____ DATA LINES
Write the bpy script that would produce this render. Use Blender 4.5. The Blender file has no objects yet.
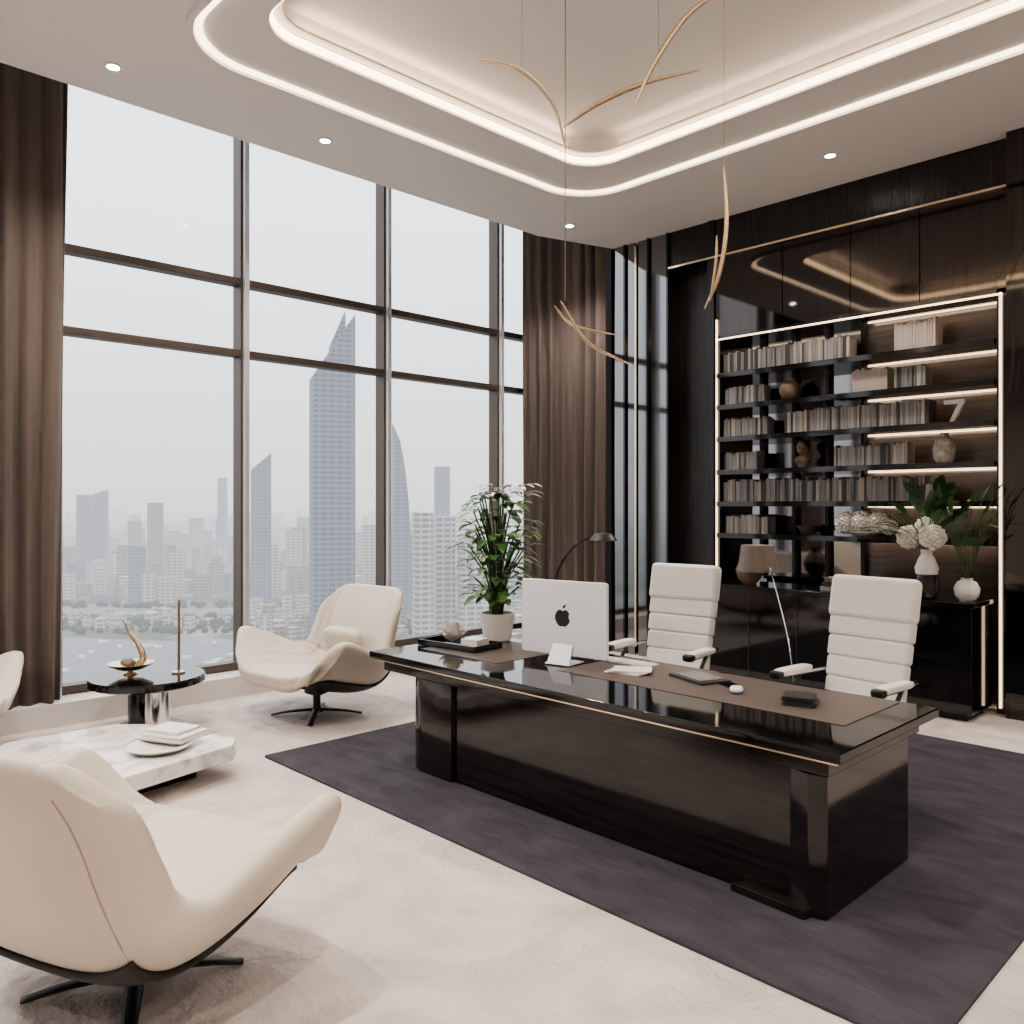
import bpy, bmesh, math, random
from mathutils import Vector, Matrix
random.seed(7)
S=bpy.context.scene
C=bpy.context.collection
try: S.view_settings.look='AgX - Medium High Contrast'
except Exception as e: print(e)

# ---------------------------------------------------------------- materials
def M(name,base,rough=.5,metal=0,coat=0,spec=.5,noise=None,bump=None,emis=None,es=0,sheen=0,ramp=None,bump2=None):
    m=bpy.data.materials.new(name); m.use_nodes=True
    nt=m.node_tree; b=nt.nodes['Principled BSDF']
    b.inputs['Base Color'].default_value=(*base,1)
    b.inputs['Roughness'].default_value=rough
    b.inputs['Metallic'].default_value=metal
    b.inputs['Coat Weight'].default_value=coat
    b.inputs['Coat Roughness'].default_value=.04
    b.inputs['Specular IOR Level'].default_value=spec
    b.inputs['Sheen Weight'].default_value=sheen
    if emis:
        b.inputs['Emission Color'].default_value=(*emis,1); b.inputs['Emission Strength'].default_value=es
    tc=nt.nodes.new('ShaderNodeTexCoord')
    def nz(scale,detail=6,dist=0):
        mp=nt.nodes.new('ShaderNodeMapping'); mp.inputs['Scale'].default_value=scale
        nt.links.new(tc.outputs['Object'],mp.inputs['Vector'])
        n=nt.nodes.new('ShaderNodeTexNoise'); n.inputs['Scale'].default_value=1; n.inputs['Detail'].default_value=detail
        n.inputs['Distortion'].default_value=dist
        nt.links.new(mp.outputs[0],n.inputs['Vector']); return n
    if noise:
        sc,amt=noise[0],noise[1]
        if not hasattr(sc,'__len__'): sc=(sc,sc,sc)
        n=nz(sc,dist=noise[2] if len(noise)>2 else 0)
        r=nt.nodes.new('ShaderNodeValToRGB')
        lo=tuple(max(0,c*(1-amt)) for c in base); hi=tuple(min(1,c*(1+amt)) for c in base)
        r.color_ramp.elements[0].position=.3; r.color_ramp.elements[0].color=(*lo,1)
        r.color_ramp.elements[1].position=.7; r.color_ramp.elements[1].color=(*hi,1)
        if ramp:
            r.color_ramp.elements[0].position=ramp[0]; r.color_ramp.elements[1].position=ramp[1]
            r.color_ramp.elements[0].color=(*ramp[2],1); r.color_ramp.elements[1].color=(*ramp[3],1)
        nt.links.new(n.outputs['Fac'],r.inputs['Fac']); nt.links.new(r.outputs[0],b.inputs['Base Color'])
    prev=None
    for bb in (bump,bump2):
        if not bb: continue
        sc=bb[0]
        if not hasattr(sc,'__len__'): sc=(sc,sc,sc)
        n=nz(sc,4,bb[3] if len(bb)>3 else 0); bp=nt.nodes.new('ShaderNodeBump'); bp.inputs['Strength'].default_value=bb[1]; bp.inputs['Distance'].default_value=bb[2] if len(bb)>2 else .01
        nt.links.new(n.outputs['Fac'],bp.inputs['Height'])
        if prev: nt.links.new(prev.outputs[0],bp.inputs['Normal'])
        prev=bp
    if prev: nt.links.new(prev.outputs[0],b.inputs['Normal'])
    return m

mFloor=M('carpet_cream',(.60,.54,.505),.88,noise=(1.5,.17,1.5),bump=(4,.9,.06,.8),spec=.2,bump2=(38,1.0,.012))
mSill=M('sill_stone',(.66,.63,.61),.5,noise=(2,.06))
mRug=M('rug_charcoal',(.066,.063,.076),.95,noise=((3,7,2),.24,.8),bump=((10,24,10),.8,.012),spec=.15,bump2=((60,140,60),.7,.006))
mCeil=M('ceiling_plaster',(.80,.765,.75),.7)
mWallL=M('wall_plaster',(.55,.5,.46),.8,bump=(8,.1))
mBlack=M('black_gloss_wood',(.009,.008,.008),.06,spec=.8,noise=((30,30,1.2),.5))
mPanel=M('black_glass_panel',(.085,.078,.075),.045,metal=1,noise=((40,40,1.2),.12))
mBlackH=M('black_gloss_desk',(.012,.010,.010),.08,spec=.6,noise=((1.5,12,40),.7),bump=((2,10,60),.015))
mDeskTop=M('black_lacquer',(.008,.0075,.0075),.05,spec=.6)
mBlackM=M('black_matte',(.012,.011,.011),.45)
mFlute=M('dark_grain_panel',(.014,.012,.012),.24,spec=.55,noise=((70,70,1.5),.7),bump=((90,90,.6),.4))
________
• TASK STATEMENT
Omitting all pictures, restate exactly the lines of the material from its start through the line that contains "except Exception as e: print(e)".

• FINAL ANSWER
Write the bpy script that would produce this render. Use Blender 4.5. The Blender file has no objects yet.
import bpy, bmesh, math, random
from mathutils import Vector, Matrix
random.seed(7)
S=bpy.context.scene
C=bpy.context.collection
try: S.view_settings.look='AgX - Medium High Contrast'
except Exception as e: print(e)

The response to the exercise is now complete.